Таких шпионских историй в книжке Шейнина несколько. Особо драматичен рассказ об Адаме Иваныче, клубном работнике, руководителе драмкружка в маленьком городке недалеко от границы. Этот одинокий старик из родственников не имел никого — «кроме внучки Тамуси, десятилетней девочки-пионерки, оставшейся сиротой после смерти дочери Адама Иваныча, погибшей от туберкулеза». Весь город восхищался любовью этого человека к сиротке-внучке. Но восхищение это длилось не вечно. Однажды, рассказывает нам Шейнин, Адам Иваныч вернулся домой с работы, когда девочка уже спала.
Адам Иваныч подошел к ее кроватке, поправил сбившееся одеяло и потушил лампу. Потом прошел в свою комнату, плотно притворил дверь, закрыл ставни и сел к столу.

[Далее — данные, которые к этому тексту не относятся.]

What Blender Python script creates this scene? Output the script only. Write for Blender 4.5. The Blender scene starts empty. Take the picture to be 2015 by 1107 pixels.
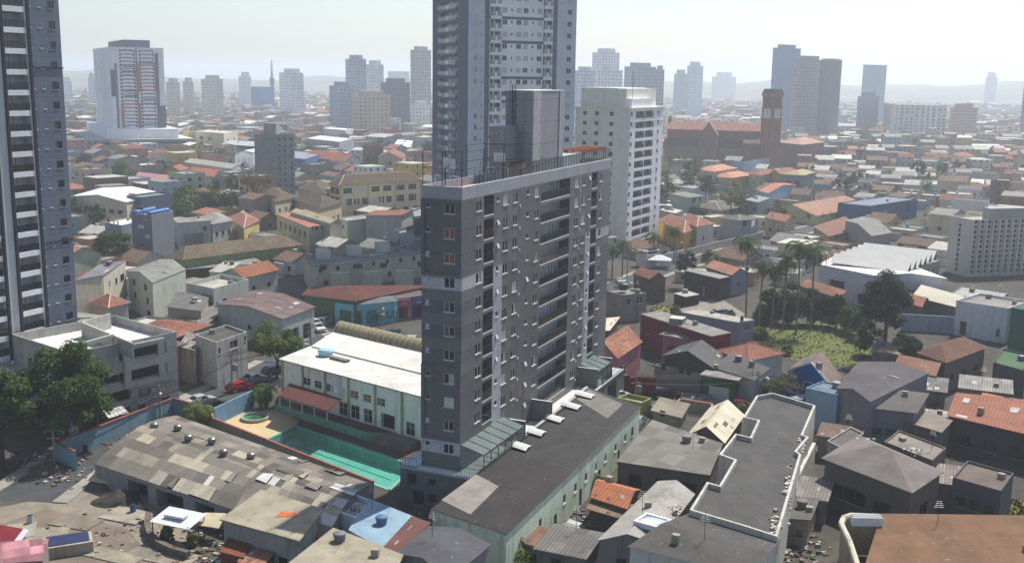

Минуту Адам Иваныч сидел в кресле, закрыв глаза и вытянув ноги. Потом поднялся, включил какой-то провод, пропущенный незаметно под пол через ножку стола, и стал возиться с рычажком передатчика…
Вот вам и дедовская любовь к сиротке! Оказывается был этот Адам Иваныч никакой не Адам Иваныч, а матерый немецкий шпион, заброшенный в Россию еще в 1913 году и окопавшийся в маленьком городке с запасом ампул с ядовитыми веществами, которые в нужное время он должен был пустить в ход.
Но передавая фашистам сведения, «Адам Иваныч, сам того не замечая, стал вслух произносить все, что передавал. „Дедушка, что ты делаешь?“ — внезапно раздался взволнованный крик Тамуси. Адам Иваныч оцепенел. На пороге комнаты стояла внучка. Глаза ее были широко раскрыты от ужаса, она дрожала, как в приступе лихорадки. Она слышала все». Далее, после секундной заминки, «этот высокий худой старик, изогнувшись, прыгнул к ребенку, и цепкие пальцы сомкнулись вокруг горла девочки, рухнувшей под тяжестью его тела. Потом он медленно поднялся и вытер руки, испачканные детской слюной».
На этой жестокой сцене обрываю затянувшуюся цитату. Урок бдительности закончен. Спасибо, товарищ Шейнин.
Шекспир У.
Был Шекспир веселый малый,Зря бумагу не марал,Не давал проходу юбкам,Громко песенки орал.
Этот образ весельчака-поэта прочно вошел в культуру 70-х годов, когда впервые был прочитан по-русски «Заповедник гоблинов» Клиффорда Саймака. Понятно, это ничуть не значит, что, прочитав Саймака, люди моего поколения тут же бросились покупать Шекспира и читать взахлеб его сочинения. Тем более что не всё у Шекспира громкие веселые песенки и нескромные простонародные шутки. Хотя и этого, конечно, хватает. Люди поколения постарше воспринимали Шекспира в основном через актера Иннокентия Смоктуновского, сыгравшего в кинофильме Гамлета. И еще — через народного любимца Владимира Высоцкого, Гамлета которого хоть и не любому отечественному зрителю посчастливилось наблюдать на сцене, но знали про которого все. У Высоцкого был Гамлет с гитарой, положивший на простые аккорды философские стихи Пастернака.